Weiter heißt es: Neemöl sei ein natürliches Öl. „Das Mittel ist für Säugetiere, Vögel und ausgewachsene Insekten unbedenklich, verhindert bei Larven aber das Häuten und Verpuppen und somit den Übergang in das nächste Wachstumsstadium.“ Naturschutzexperten sehen das nicht ganz so entspannt: Neemöl sei ein Biozid und schädige als Fraßgift alle Insekten, die es fressen. „Beim Pestizideinsatz gibt es keine Wirkung ohne Nebenwirkung“, erklärt Verena Riedl vom NABU-Bundesverband in Berlin.

Sie ist dort Referentin für Biodiversität und Ökotoxologie. „Jedes Pestizid, ob es nun chemisch-synthetischer Natur oder natürlicher Herkunft ist, wirkt nicht ausschließlich auf die Ziel-Organismen, sondern hat auch negative Auswirkungen auf andere Organismen.“ Zudem können Boden und Gewässer betroffen sein.

Jedes Pestizid wirkt nicht ausschließlich auf die Ziel-Organismen.
Verena Riedl, NABU-Bundesverband

Almut Sattelberger vom Umweltzentrum Ulm des BUND sieht es genauso. „Neemöl ist problematisch, weil es auch die Entwicklung vieler anderer Insektenlarven verhindert.“ An Eichen leben Tausende Insektenarten. Der BUND fordert, EPS lokal begrenzt und nur dort zu bekämpfen, wo eine gesundheitliche Gefährdung für Menschen oder Haustiere besteht. „Es sollte nur behandelt werden, wo im vergangenen Jahr ein Befall festgestellt wurde“, so Sattelberger weiter.

Vielleicht würde es auch ausreichen, die Bäume zu überprüfen und an kritischen Bereichen wie Kinderspielplätzen, Waldgaststätten die Tiere mechanisch zu entfernen, schlägt der NABU vor. Es gibt Firmen, die sich auf das Absaugen der Larven spezialisiert haben.

Die kommunalen Einsätze wie in Karlsruhe sind vom Pflanzenschutzgesetz gedeckt, betont das Julius-Kühn-Institut. Zum Schutz der menschlichen Gesundheit ist das verwendete Mittel für die Ausbringung mit Bodengeräten nach Angaben der Bundesanstalt für Arbeitsschutz und Arbeitsmedizin (BAuA) zugelassen – unter Beachtung zahlreicher Auflagen. Dazu zählen ausreichender Abstand zu Gewässern und der Einsatz nur bei windstillen und niederschlagsfreien Wetterlagen.

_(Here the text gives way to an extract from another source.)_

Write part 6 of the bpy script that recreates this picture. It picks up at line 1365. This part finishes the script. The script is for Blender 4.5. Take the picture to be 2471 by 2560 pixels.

Natürliche „Feinde“ könnten auch gegen den Eichenprozessionsspinner helfen

Viel besser wäre es, die Larven ihren natürlichen Fressfeinden zu überlassen, schreibt der BUND in einem Positionspapier. Für Blaumeisen, Kohlmeisen und Rotkehlchen sind sie eine Leibspeise. Dazu müssen natürlich die Lebensräume der Vögel geschützt und verbessert werden. Sollten sich die Raupen schon im fortgeschrittenen Stadium befinden, könnte der Kuckuck eine Hilfe sein: Der ist nämlich gegen die Brennhaare unempfindlich.